December 11, 2017

Blade Of The Immortal



The Omniplex near me is a grand place. Clean, tidy, friendly staff. The only bad thing about it is the choice of films. If it isn't a blockbuster or a CGI cartoon for kids or at least have a big well known actor in it, it probably won't get shown there. If you are looking for a foreign film then you are shit out of luck. So you can only imagine my surprise when I heard the new Takashi Miike film, Blade Of The Immortal, was being shown there. A 2.5 hr long subtitled Japanese samurai film from a master of extreme cinema. Oh yes.

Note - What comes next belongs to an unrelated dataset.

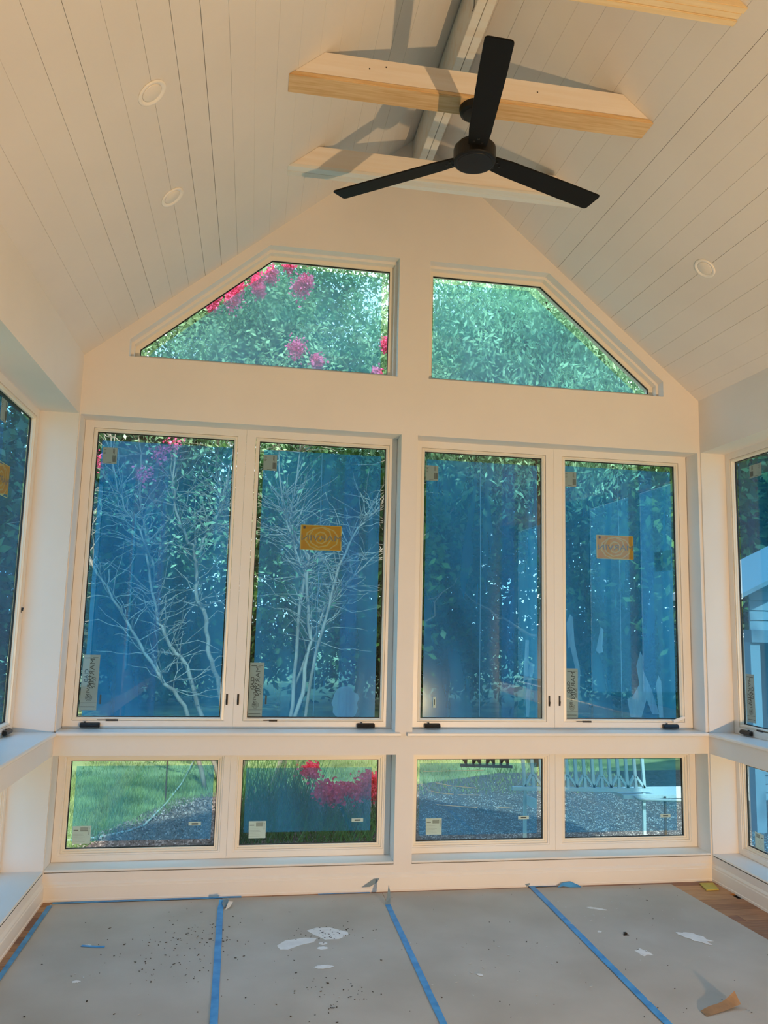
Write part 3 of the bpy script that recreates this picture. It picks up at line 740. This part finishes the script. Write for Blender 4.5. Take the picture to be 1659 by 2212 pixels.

Manji is a Samurai with a difference. Mortally wounded in pursuit of vengeance, he was given the gift of immortality by a witch (stay with me). He can be wounded in battle but he'll never die of his wounds. They heal but he will be left with the scars of war. Manji lives an aimless life until one day he is approached by Rin Asano, a young girl who has lost her parents to the lawless denizens of the Ittō-ryū dojo. She requests his help in getting revenge and it gives him a new lease of life.

I loved this. It had me glued to the screen and the running time which would usually be an issue for me flew by. It's led by two characters you'll genuinely come to care about and the interplay between them is fun and later becomes almost familial. Takuya Kimura as Manji & Hana Sugisaki as Rin are great. They really sell the desperation and pain they suffer but the quieter scenes between them are lovely and lighten the film. Character moments aside it rarely stops for breath at all. It's full of amazing fight scenes and despite the sheer amount of brutality on display it still manages to find time for a lot of comedy. Some of it albeit very black. One scene sees so many limbs lopped off that it brought to mind Monty Python ("tis but a scratch"). The ridiculous weaponry on display is a goldmine of laughs too, every battle sees weaponry that could only have been created by a psychopath being unsheathed. Your enjoyment of this film will depend on your ability to handle onscreen bloodshed though. It's amazingly violent. The first 10 minutes alone has a body-count that will rival the entirety of most Hollywood actioners. It's quite breathtaking. Actually it's so over the top that it tempers the violence and makes it almost comic and easier to take.



If you are used to the film work of Takashi Miike you'll find it curiously old fashioned too. And yes I know the above picture looks anything but old fashioned but the extremes of his earlier work like Fudoh, Ichi The Killer and Dead Or Alive have been rounded off. One horrible scene earlier in the film is played out only through sounds and screams and it's one earlier Takashi would have shown in every grimy detail. Thankfully for his 100th film, yes 100th, he has taken the higher ground. Sort of. 

One thing I loved about Miike's movies is the lack of concession to Western viewers. You get dropped right in the middle of everything. Very little explanation is given. Aspects of Japanese culture and folklore will seem very alien to you if you haven't seen much Japanese cinema. The supernatural elements and scenes of seppuku and the importance of honour and Rōnin culture might throw some people but it's really all just dressing on a very straightforward tale of revenge. It's a story that's been done a million times but when it's this stylish and exciting who cares.

Give it a go if it comes to a cinema near you. It's rare a film like this gets a release outside of Dublin and it's good to let the cinema chains know there's interest for movies like it. It's a bloody good time at the pictures.